COLORATION: The natural coloration seen on this date is a medium to deep orange-gold hue. A smaller number have a medium to deep greenish-gold shade. At one time it was relatively easy to find examples of this date natural color but many have been dipped and now displayed bright, unnatural hues.

EYE APPEAL: The level of eye appeal for the 1858-C is above-average when compared to most quarter eagles from this mint. With some patience, the collector should be able to find an acceptable example with a good strike, nice luster and decent coloration.

DIE CHARACTERISTICS: There are no significant die characteristics seen on this issue.

DIE VARIETIES: A single die variety is known.

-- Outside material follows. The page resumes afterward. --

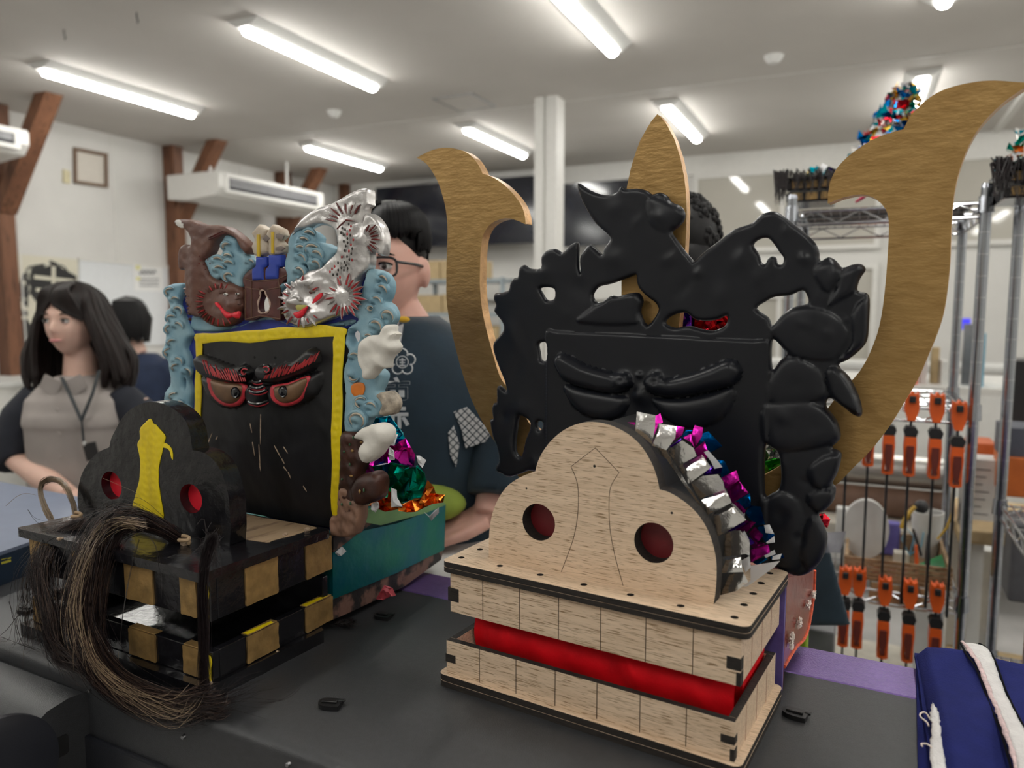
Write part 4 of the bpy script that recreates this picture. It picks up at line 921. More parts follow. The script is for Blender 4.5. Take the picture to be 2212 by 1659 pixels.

Variety 1 (formerly Variety 18-J): The 1 in the date is equidistant from the bust and the denticles. The second 8 is much closer to the denticles. The reverse is the same as described for the 1856-C.
David Akers (1975/88): As the auction records indicate, the 1858-C is very difficult to obtain in high grade. Out of the 4 total appearances in our auction survey, 32 were of specimens grading EF or less. Not as rare as the 1856-C in high grade, but similarly unappreciated. Most known specimens are weakly struck on the head of Liberty and on the eagle.